Antimafia a orologeria Adesso finisce il fango

Ora che il Cav sembra fuori gioco l’arma migliore per cacciarlo dalla politica non serve più. Se procure e giornalisti calpestano la giustizia di Sgarbi

Antimafia a orologeria Adesso finisce il fango

La giustizia torna nella fondina. Ora che Berlusconi sembra fuori gioco l’arma migliore per cacciarlo dalla politica non serve più. Adesso cominciano a cadere in tribunale le accuse più infamanti. Non c’è solo la sentenza di revisione del processo d’appello per Dell’Utri. A Firenze si certifica, durante il processo al boss Francesco Tagliavia, che Forza Italia non ha nulla a che fare con le stragi mafiose del ’93. E questo viene detto in modo chiaro, senza dubbi, con una smentita pesante delle rivelazioni di alcuni pentiti. Non è più tempo di Spatuzza e Ciancimino.

Non serve più evocare «scosse» e segreti di Stato. I giudici possono fare i giudici. Senza il Cavaliere l’incrocio tra tribunali e politica perde il suo fascino. Berlusconi non solo non è più «dittatore», ma perde anche la patente da grande imputato. È un ritorno alla normalità.
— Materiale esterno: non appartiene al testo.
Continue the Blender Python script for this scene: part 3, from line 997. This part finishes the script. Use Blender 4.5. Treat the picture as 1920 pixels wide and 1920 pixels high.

Un po’ alla volta si sfalda anche il romanzo costruito in vent’anni del Berlusconi al centro di tutto, di qualsiasi lato oscuro della storia di questo Paese.

È stato accusato perfino di stragi mafiose. Ora si scopre che per decifrare quello che è successo nel ’92 e nel ’93 bisogna guardare da un’altra parte. I papelli, le tregue tra Stato e mafia, gli accordi sotto banco tirano in ballo autorevoli personaggi al di sopra di ogni sospetto. E questa è una storia ancora tutta da capire.
Il Cavaliere non è più il centro di tutto. Il chiasso mediatico si va spegnendo. Il caso Berlusconi si sgonfia.

Ma non c’è alcun lasciapassare da tirare in ballo. Non ci sono accordi per lasciare spazio al governo Monti. Molto più semplicemente Berlusconi non è più a Palazzo Chigi. Quando si allontana da lì diventa un nemico come tutti gli altri. Non è più il principio di tutti i mali, l’uomo dell’apocalisse, il demone da ricacciare all’inferno. I suoi avversari non lo ameranno mai, ma ridiventa il Cavaliere. È un messaggio chiaro: se te ne stai al tuo posto riusciamo perfino a sopportarti. L’importante è eliminare l’anomalia del Berlusconi al governo. Al massimo può starsene buono all’opposizione come è accaduto con Prodi. Ma prova a vincere le elezioni e il prezzo da pagare è un destino da imputato. Nulla gli verrà risparmiato: dalla mafia alle incursioni nella sua vita privata.

Adesso il fango è finito. Ecco cosa dice la sentenza della corte d’Assise: «Le gravi affermazioni formulate da alcuni collaboratori di giustizia sul senatore Dell’Utri e su di un consapevole appoggio dato alla mafia dallo stesso Silvio Berlusconi e dal movimento politico da lui fondato nel ’93, a quel che consta non hanno ricevuto una verifica giudiziaria, neppure interlocutoria».
Forza Italia insomma non c’entra.

Quattro anni fa Berlusconi ha vinto le elezioni. L’inizio del suo governo è stato buono, fino al terremoto dell’Aquila sembrava poter davvero dare una spinta riformatrice al Paese. Aveva una maggioranza forte e un picco di popolarità. Poi l’offensiva è diventata totale.

Non è un caso che D’Alema, in tempi ancora non sospetti, abbia parlato di «scossa». Da lì in poi venne giù di tutto. Bisognava cacciare l’intruso con qualsiasi mezzo. L’operazione è riuscita. Il Cav ha fatto i bagagli. E le scosse sono finite.